Gongadze , che fu riconosciuto solo grazie una vecchia scheggia di guerra ancora conficcata in corpo, è stato sepolto a Kiev solo pochi giorni fa, il 22 marzo 2016. Gli amici e i colleghi hanno dovuto aspettare la morte della madre, che avendo già perso un altro figlio in circostanze misteriose, non volle mai riconoscere che quel corpo decapitato fosse quello del suo Georgiy. Accusato di essere il mandante dell’omicidio , il presidente Leonid Kuchma, ha sempre negato ogni responsabilità sebbene fosse stato intercettato mentre diceva che “bisognava occuparsi di Gongadze”.
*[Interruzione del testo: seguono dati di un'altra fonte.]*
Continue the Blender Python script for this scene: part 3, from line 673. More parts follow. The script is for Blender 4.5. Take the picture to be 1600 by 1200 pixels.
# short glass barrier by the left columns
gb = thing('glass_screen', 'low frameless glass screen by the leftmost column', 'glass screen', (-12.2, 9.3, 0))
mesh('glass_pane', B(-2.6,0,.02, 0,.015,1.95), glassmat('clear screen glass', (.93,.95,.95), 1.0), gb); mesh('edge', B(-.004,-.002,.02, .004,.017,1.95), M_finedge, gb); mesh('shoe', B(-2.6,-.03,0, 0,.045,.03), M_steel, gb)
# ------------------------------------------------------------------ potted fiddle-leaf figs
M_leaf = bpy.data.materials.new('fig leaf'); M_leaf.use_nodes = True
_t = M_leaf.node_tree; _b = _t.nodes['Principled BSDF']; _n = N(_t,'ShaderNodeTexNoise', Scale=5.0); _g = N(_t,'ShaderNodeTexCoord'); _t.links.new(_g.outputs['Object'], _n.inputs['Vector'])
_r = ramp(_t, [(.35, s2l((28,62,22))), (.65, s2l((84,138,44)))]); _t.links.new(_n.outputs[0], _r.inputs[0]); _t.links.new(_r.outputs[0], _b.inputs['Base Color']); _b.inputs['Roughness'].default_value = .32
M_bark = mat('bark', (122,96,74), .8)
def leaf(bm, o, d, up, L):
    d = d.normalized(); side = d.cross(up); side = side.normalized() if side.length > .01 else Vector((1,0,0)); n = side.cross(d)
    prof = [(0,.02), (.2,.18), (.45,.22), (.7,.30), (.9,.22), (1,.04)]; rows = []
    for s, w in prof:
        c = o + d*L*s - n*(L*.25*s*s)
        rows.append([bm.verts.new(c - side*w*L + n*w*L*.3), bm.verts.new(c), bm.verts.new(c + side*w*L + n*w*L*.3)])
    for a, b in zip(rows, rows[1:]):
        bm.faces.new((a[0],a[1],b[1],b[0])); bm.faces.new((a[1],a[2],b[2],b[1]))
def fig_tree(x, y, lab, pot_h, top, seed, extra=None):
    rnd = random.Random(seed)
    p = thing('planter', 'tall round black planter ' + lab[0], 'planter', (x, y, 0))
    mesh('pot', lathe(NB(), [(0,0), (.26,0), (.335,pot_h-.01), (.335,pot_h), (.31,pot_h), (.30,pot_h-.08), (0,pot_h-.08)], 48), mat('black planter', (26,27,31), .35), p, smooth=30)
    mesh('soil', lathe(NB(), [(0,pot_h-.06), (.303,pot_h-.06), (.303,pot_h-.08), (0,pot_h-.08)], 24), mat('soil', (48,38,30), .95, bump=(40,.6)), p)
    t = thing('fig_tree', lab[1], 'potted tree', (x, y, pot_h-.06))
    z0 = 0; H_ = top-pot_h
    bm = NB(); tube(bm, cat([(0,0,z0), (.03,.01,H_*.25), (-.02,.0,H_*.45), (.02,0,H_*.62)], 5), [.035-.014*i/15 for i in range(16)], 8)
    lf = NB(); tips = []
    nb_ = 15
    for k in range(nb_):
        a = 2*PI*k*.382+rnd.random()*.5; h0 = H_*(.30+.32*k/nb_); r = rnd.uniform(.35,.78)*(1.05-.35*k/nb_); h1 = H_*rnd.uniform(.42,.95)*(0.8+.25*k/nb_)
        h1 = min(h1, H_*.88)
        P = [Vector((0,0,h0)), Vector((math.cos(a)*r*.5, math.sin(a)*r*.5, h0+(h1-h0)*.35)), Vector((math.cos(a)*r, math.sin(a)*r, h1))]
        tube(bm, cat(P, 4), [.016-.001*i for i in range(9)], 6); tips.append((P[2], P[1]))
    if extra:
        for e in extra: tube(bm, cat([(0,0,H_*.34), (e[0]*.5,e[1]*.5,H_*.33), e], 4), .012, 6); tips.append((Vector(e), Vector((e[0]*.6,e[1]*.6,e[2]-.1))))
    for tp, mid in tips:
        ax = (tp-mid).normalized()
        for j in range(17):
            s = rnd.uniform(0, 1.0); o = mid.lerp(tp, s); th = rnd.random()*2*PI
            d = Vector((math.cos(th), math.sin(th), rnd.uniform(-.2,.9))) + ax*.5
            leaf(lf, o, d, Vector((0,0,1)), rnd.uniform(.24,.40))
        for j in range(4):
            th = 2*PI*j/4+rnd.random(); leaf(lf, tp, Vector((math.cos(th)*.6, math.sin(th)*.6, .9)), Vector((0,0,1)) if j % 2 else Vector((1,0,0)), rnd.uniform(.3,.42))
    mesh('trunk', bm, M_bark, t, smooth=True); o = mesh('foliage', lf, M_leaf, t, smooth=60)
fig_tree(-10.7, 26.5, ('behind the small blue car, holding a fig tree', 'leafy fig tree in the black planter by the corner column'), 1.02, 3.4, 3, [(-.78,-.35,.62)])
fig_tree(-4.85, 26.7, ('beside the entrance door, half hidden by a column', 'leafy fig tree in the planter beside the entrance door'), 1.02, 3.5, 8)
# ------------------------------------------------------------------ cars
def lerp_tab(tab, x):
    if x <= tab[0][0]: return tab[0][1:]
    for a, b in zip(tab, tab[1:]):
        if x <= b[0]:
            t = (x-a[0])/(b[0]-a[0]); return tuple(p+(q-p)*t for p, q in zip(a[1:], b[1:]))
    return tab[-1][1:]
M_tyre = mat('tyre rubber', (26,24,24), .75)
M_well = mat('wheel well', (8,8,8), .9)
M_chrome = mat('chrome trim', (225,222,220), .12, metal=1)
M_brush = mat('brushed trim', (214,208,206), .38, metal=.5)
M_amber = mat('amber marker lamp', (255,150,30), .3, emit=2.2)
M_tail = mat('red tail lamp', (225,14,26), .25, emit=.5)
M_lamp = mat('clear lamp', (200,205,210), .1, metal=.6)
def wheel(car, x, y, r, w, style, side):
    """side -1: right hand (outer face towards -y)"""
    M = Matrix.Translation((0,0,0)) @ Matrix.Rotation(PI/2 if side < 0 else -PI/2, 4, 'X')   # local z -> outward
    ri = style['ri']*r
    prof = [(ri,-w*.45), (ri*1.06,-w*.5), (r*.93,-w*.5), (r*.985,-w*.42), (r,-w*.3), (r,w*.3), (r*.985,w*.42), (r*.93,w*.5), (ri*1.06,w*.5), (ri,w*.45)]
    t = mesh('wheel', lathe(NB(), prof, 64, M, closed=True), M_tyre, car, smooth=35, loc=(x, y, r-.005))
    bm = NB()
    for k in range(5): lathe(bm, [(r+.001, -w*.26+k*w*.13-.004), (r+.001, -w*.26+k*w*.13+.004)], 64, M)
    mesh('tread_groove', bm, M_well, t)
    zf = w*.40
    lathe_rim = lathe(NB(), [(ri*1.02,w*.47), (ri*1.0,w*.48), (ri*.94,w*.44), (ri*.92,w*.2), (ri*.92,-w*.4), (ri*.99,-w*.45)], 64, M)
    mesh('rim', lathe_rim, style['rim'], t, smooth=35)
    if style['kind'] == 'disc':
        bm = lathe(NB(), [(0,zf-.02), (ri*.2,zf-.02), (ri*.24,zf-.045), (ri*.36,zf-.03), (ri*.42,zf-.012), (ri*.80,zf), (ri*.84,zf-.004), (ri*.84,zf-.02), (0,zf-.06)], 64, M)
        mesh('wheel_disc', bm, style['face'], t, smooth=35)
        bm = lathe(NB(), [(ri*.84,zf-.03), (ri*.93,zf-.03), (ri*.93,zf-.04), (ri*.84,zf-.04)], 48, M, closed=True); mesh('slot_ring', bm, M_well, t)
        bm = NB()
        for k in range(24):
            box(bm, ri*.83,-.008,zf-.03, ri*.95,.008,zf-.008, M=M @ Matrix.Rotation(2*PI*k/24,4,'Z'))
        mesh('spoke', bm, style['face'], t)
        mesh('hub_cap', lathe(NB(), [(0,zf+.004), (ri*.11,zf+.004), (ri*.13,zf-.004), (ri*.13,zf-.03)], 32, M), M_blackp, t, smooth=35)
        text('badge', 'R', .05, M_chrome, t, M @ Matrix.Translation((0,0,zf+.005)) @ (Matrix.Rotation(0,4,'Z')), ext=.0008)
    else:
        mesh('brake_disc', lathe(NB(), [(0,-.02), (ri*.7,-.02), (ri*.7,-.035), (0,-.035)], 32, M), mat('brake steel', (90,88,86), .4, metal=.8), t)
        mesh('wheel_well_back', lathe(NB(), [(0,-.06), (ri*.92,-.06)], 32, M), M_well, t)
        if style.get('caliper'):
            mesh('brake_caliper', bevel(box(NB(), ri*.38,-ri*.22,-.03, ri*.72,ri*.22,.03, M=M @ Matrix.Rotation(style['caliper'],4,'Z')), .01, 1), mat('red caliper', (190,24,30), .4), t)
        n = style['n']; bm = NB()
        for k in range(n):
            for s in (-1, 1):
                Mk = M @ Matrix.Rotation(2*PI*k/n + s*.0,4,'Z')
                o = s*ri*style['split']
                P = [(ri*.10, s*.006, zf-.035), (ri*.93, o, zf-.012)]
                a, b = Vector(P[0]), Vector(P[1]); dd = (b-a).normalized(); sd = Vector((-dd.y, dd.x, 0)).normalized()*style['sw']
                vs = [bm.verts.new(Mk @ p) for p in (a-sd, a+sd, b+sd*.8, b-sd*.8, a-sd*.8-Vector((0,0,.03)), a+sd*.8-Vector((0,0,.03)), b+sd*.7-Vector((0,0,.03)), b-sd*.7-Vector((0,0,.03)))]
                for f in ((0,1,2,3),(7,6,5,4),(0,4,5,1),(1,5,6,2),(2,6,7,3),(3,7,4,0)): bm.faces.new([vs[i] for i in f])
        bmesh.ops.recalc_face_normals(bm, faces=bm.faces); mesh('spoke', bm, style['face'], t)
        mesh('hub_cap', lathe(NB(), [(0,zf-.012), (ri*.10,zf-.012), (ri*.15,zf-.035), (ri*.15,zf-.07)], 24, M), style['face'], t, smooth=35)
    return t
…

L’unico che lo ricevette, quando ormai l’Europa lo considerava un impresentabile , fu Silvio Berlusconi che al “Club dei Dittatori” aggiunse anche Robert Mugabe e Isaias Afeworki, l’uomo che intervistai nel 1986, giovane leader guerrigliero in camicia, fra le rovine di Nacfa in Eritrea e che oggi ha trasformato il Paese in un lager, talmente duro che migliaia dei suoi concittadini fuggono in Italia. Nello scacchiere dello scontro fra stati falliti come la Somalia e la Libia o infiltrati dal fondamentalismo come il Sudan e ieri l’Egitto, l’Eritrea (come l’Etiopia) è un alleato strategico dell’Occidente.